REPUBLIKA.CO.ID, YOGYAKARTA -- Naiknya konflik agraria di Tanah Air dari 106 kasus (2010) menjadi 163 kasus (2011) memperlihatkan kurang perhatiannya pemerintah terhadap masalah pertanahan bagi masyarakat, khususnya rakyat miskin. Untuk itu, anggota Dewan Pertimbangan Presiden (Wantimpres), Ryas Rasyid, mengatakan dirinya akan mendesak presiden untuk merealisasikan delapan juta hektare tanah untuk rakyat miskin.
Selain itu, pihaknya meminta agar Presiden Susilo Bambang Yudhoyono (SBY) juga mencabut keputusan presiden tentang penundaan pelaksanaan otonomi daerah di bidang pertanahan. Soalnya, kata dia, sudah semestinya pengelolaan pertanahan menjadi kewenangan daerah.
"Sejak munculnya Kepres Nomor 10 Tahun 2001 menjadikan pemerintah daerah sampai saat ini tidak memiliki kewenangan untuk mengurusi pertanahan. Tertunda hingga hari ini, padahal sudah ganti dua kali presiden," katanya, kemarin di Yogyakarta.
Menurut dia, kewenangan administrasi dan pengelolaan pertanahan oleh pemerintah daerah itu untuk mendorong kemajuan masyarakat. "Tidak semua daerah mempunyai tambang dan hutan, tetapi yang pasti mereka memiliki tanah meskipun gersang. Tanah itu bisa digunakan sebagai 'bargaining power' untuk investasi," katanya.

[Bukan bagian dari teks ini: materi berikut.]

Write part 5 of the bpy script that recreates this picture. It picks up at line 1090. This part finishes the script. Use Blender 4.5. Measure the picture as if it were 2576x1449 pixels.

Ia mengatakan saat ini yang dibutuhkan adalah membuat peraturan baru untuk merealisasikan penggunaan tanah demi sebesar-besarnya kepentingan rakyat. "Jadi, reformasi agraria dalam konteks otonomi daerah itu untuk mencegah salah urus pertanahan karena begitu luasnya wilayah yang dikelola," katanya.